In true Avengers style, this episode also brings to the fore the fact that the outposts of Empire are not only open to corruption by deceit, but were also open to being used by men who were definitely Not Our Sort of Person. This is an interesting fictional counterpart to the things we British did to the Kikuyu in Kenya and the way South Rhodesia really did go its own way as Rhodesia under Ian Smith a decade later, supported only by the apartheid government in South Africa. This episode really does pick up on the way things often went to pot in the colonies.
And yet... this episode is very much criticised for the fact that Kalaya is not a real place. Not only is it not a real place, but it is depicted as a sort of generic 'colony'. Even the natives are of several different ethnicities from different parts of the world! This is of course a valid criticism of the show's production, however I feel that since we are in Avengerland it should be viewed more sympathetically. As we know one of the points of the world of The Avengers is that it isn't real. There is a rule in the show that black people are never seen, and neither is blood: reality isn't really allowed a foot in the door here. Hence, when a simulacrum of a former colony is set up just outside London, the unreality has to be really loud-pedalled. The depiction of Kalaya is therefore interesting as a digest of every idea of what 'the colonies' were like in every jingoistic schoolbook ever. The 'native drums' which are criticised as grating after a while, are of course part of this set up. There is a twist here - the apparent 'superstition' of the Kalayan people is used by the white people who are the baddies, to cover up their planned crime: this at the same time that Kalaya has gained independence and thus entered the 1960s, including throwing out its colonial masters. The whole 'colonial' edifice hides the fact that the baddies in this one are white people: and how Avengers can that be?

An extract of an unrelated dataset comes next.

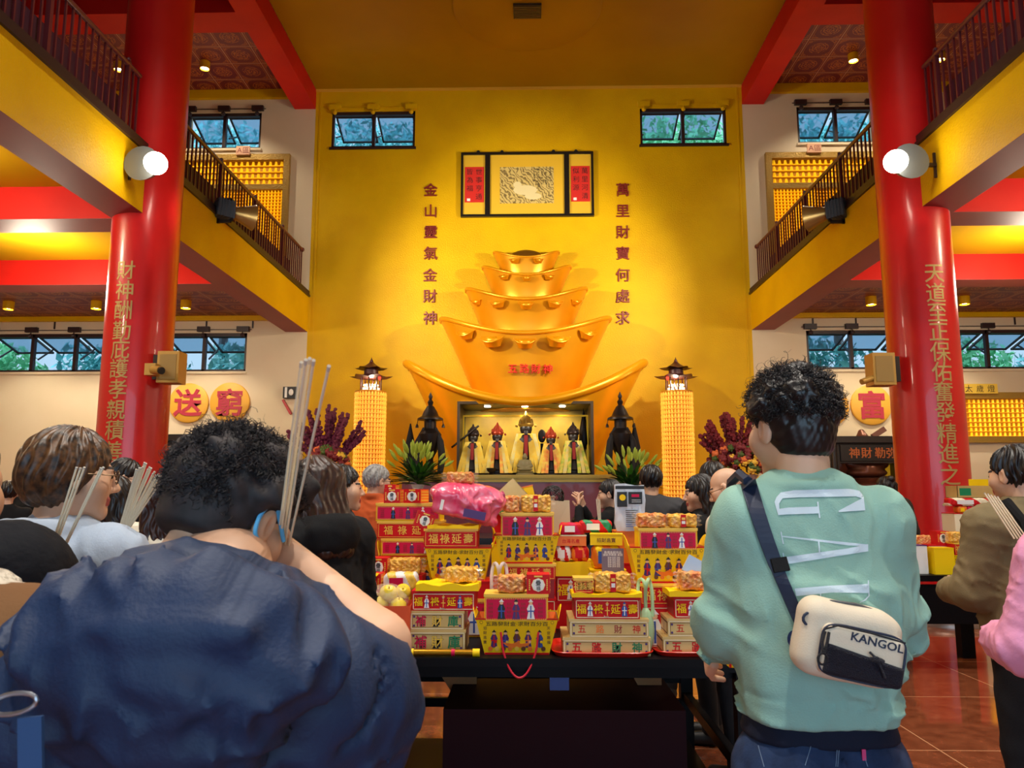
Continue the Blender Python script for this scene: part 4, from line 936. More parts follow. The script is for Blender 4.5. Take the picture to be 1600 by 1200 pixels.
# ================= printed joss paper boxes, baskets and packs
K_RED = mat('print_red', (206, 18, 24), .5, spec=.25); K_MAG = mat('print_magenta', (206, 10, 70), .5, spec=.25); K_YEL = mat('print_yellow', (252, 210, 4), .5, spec=.25)
K_GOLD = mat('print_gold', (240, 196, 70), .4); K_TAN = mat('print_tan_gold', (206, 172, 104), .38, .25, var=((226, 190, 120), 5)); K_CRM = mat('print_cream', (244, 232, 196), .5)
K_BLK = mat('print_black', (24, 18, 20), .5); K_GRN = mat('print_green', (20, 134, 84), .45); K_PUR = mat('print_purple', (74, 36, 110), .45); K_BLU = mat('print_blue', (48, 84, 170), .45)
K_ORG = mat('print_orange', (238, 120, 24), .45); K_DKR = mat('print_dark_red', (150, 14, 26), .45); K_SKN = mat('print_skin', (240, 190, 150), .5); K_WHT = mat('print_white', (240, 238, 236), .45); K_BRN = mat('print_brown', (104, 56, 24), .5)
K_ALL = [K_RED, K_MAG, K_YEL, K_GOLD, K_TAN, K_CRM, K_BLK, K_GRN, K_PUR, K_BLU, K_ORG, K_DKR, K_SKN, K_WHT, K_BRN]
RED, MAG, YEL_, GLD, TAN, CRM, BLK, GRN_, PUR, BLU, ORG_, DKR, SKN, WHT, BRN = range(15)
def circ(b, x, z, r, y, m, n=12, rz=None): b.prism([(x+r*math.cos(2*PI*i/n), z+(rz or r)*math.sin(2*PI*i/n)) for i in range(n)], y-.0012, y, m)
def man(b, x, z, h, y, robe, trim, hat=BLK):       # a small printed figure, standing on z
    b.prism([(x-h*.2, z), (x+h*.2, z), (x+h*.13, z+h*.35), (x+h*.2, z+h*.5), (x+h*.1, z+h*.72), (x-h*.1, z+h*.72), (x-h*.2, z+h*.5), (x-h*.13, z+h*.35)], y-.0012, y, robe)
    b.prism([(x-h*.03, z+h*.05), (x+h*.03, z+h*.05), (x+h*.03, z+h*.66), (x-h*.03, z+h*.66)], y-.0018, y, trim)
    b.prism([(x-h*.2, z+h*.36), (x+h*.2, z+h*.36), (x+h*.14, z+h*.42), (x-h*.14, z+h*.42)], y-.0016, y, trim)
    circ(b, x, z+h*.8, h*.09, y-.0004, SKN, 10); b.prism([(x-h*.13, z+h*.85), (x+h*.13, z+h*.85), (x+h*.05, z+h*.93), (x, z+h), (x-h*.05, z+h*.93)], y-.002, y, hat)
def border(b, w, h, y, t, m, ins): 
    for x0, z0, x1, z1 in ((-w/2+ins, ins, w/2-ins, ins+t), (-w/2+ins, h-ins-t, w/2-ins, h-ins), (-w/2+ins, ins, -w/2+ins+t, h-ins), (w/2-ins-t, ins, w/2-ins, h-ins)): b.box(x0, y-.0012, z0, x1, y, z1, m)
def pbox(kind, w, h, d, label, loc, rz=0, group=None, rot=None):
    nm = {'figs': 'joss_paper_box', 'char': 'joss_paper_box', 'mag': 'joss_paper_box', 'tan5': 'gold_offering_box', 'tan5b': 'gold_offering_box', 'buk': 'gold_offering_box'}[kind]
    r = rootobj(nm, label, 'box', loc, rz, group, rot)
    body = {'figs': RED, 'char': RED, 'mag': YEL_, 'tan5': TAN, 'tan5b': TAN, 'buk': TAN}[kind]
    c = MB(); e = .003; c.box(-w/2, 0, 0, w/2, d, h-.006, body); c.box(-w/2-e, -e*.6, h-.012, w/2+e, d+e, h, GLD if kind in ('char', 'mag') else body)
    c.build('carton', K_ALL, r); p = MB(); q = MB(); k = MB()
    if kind in ('mag', 'char'):
        p.box(-w/2+.004, -.0014, .006, w/2-.004, -.0002, h-.014, MAG if kind == 'mag' else RED); border(p, w, h-.008, -.0015, .0022, GLD, .006)
        if kind == 'mag':
            n = int(w/.008)
            for i in range(n): x = -w/2+.012+i*(w-.024)/(n-1); p.box(x-.0015, -.0032, .009, x+.0015, -.0026, .013, GLD); p.box(x-.0015, -.0032, h-.022, x+.0015, -.0026, h-.018, GLD)
            for i, (x, rb, tr, ht) in enumerate(((-.22, BLK, BLU, WHT), (0, PUR, DKR, BLK), (.22, WHT, BLU, WHT))): man(q, x*w*1.05, .012, h-.032, -.003, rb, tr, ht)
            for x in (-.4, -.11, .11, .38):
                for j in range(3):
                    for i in range(4): q.box(x*w-.009+j*.007, -.0034, .02+i*(h-.05)/4, x*w-.005+j*.007, -.003, .02+(i+.6)*(h-.05)/4, DKR)
        else:
            for i, ch in enumerate('福祿延壽'): k.text(ch, (-.33+.22*i)*w, h*.47, h*.56, -.003, GLD, .008)
    elif kind == 'figs':
        border(p, w, h-.008, -.0006, .003, CRM, .005)
        for i, ch in enumerate('福祿延壽'): k.text(ch, (-.40+.265*i)*w, h*.46, h*.48, -.003, YEL_, .01)
        for i, (rb, tr) in enumerate(((WHT, BLU), (RED, GLD), (BLU, WHT))): man(q, (-.265+.265*i)*w, .012, h-.03, -.003, rb, tr, (WHT, GLD, BLU)[i])
        if True: q.box(.02*w-.02, -.002, .01, .02*w, -.0015, .014, CRM)
        p.box(-w/2-.0014, .01, .01, -w/2, d-.01, h-.02, DKR)
    else:
        border(p, w, h-.008, -.0006, .003, CRM, .004); border(p, w, h-.008, -.0006, .0012, BRN, .011)
        for sx in (-1, 1):
            for z in (.018, h-.026): circ(p, sx*(w/2-.018), z, .005, -.0006, PUR, 8)
        s = {'tan5': '五路財神', 'tan5b': '五路財神', 'buk': '補財庫'}[kind]; n = len(s)
        cols = {'tan5': (RED, RED, GRN_, GRN_), 'tan5b': (RED, ORG_, DKR, RED), 'buk': (MAG, GLD, GRN_)}[kind]; sz = h*.6 if kind != 'tan5b' else h*.48
        for i, ch in enumerate(s):
            x = (i-(n-1)/2)*w*(.23 if n == 4 else .3)
            if kind != 'tan5b': k.text(ch, x, h*.46, sz, -.0014, BLK if kind == 'buk' or i > 1 else DKR, .02)
            k.text(ch, x, h*.46, sz, -.0024, cols[i], .006)
        p.box(-w/2-.0012, .01, .01, -w/2, d-.01, h-.016, BRN); p.box(-w/2-.0016, .016, .016, -w/2, d-.016, h-.022, TAN)
    if p.v: p.build('printed_panel', K_ALL, r)
    if q.v: q.build('printed_figures', K_ALL, r)
    if k.v: k.build('lettering', K_ALL, r)
    return r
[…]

There is a thoroughly modern message here, which subverts the usual pattern of an Avengers. While the thoroughly British gentleman saves the day, the reality is that the world has changed and there is no longer a colony to save. This is without any of the usual ambivalence that goes along with modernity in The Avengers and much of the other TV of the 1960s. Of course there is also a postmodern message in the wish to retire to Hertfordshire, which for the purposes of this episode is exactly where 'Kalaya' is!
These are the reasons that I think this episode is criticised unfairly. It is really best seen as a relic of the age of African independence and serves as an interesting reminder that the uber-Britishness for which The Avengers is famed, is actually set against a backdrop of change for Britain.
Frankly I suspect that this is an Avengers the viewer will either love or loathe, and I love it myself. I can't even see the problems with the plot, whcih I think (without checking) I have seen described as 'incoherent'. Perhaps it's just me, but I would definitely call this Avengers Our Sort of Television.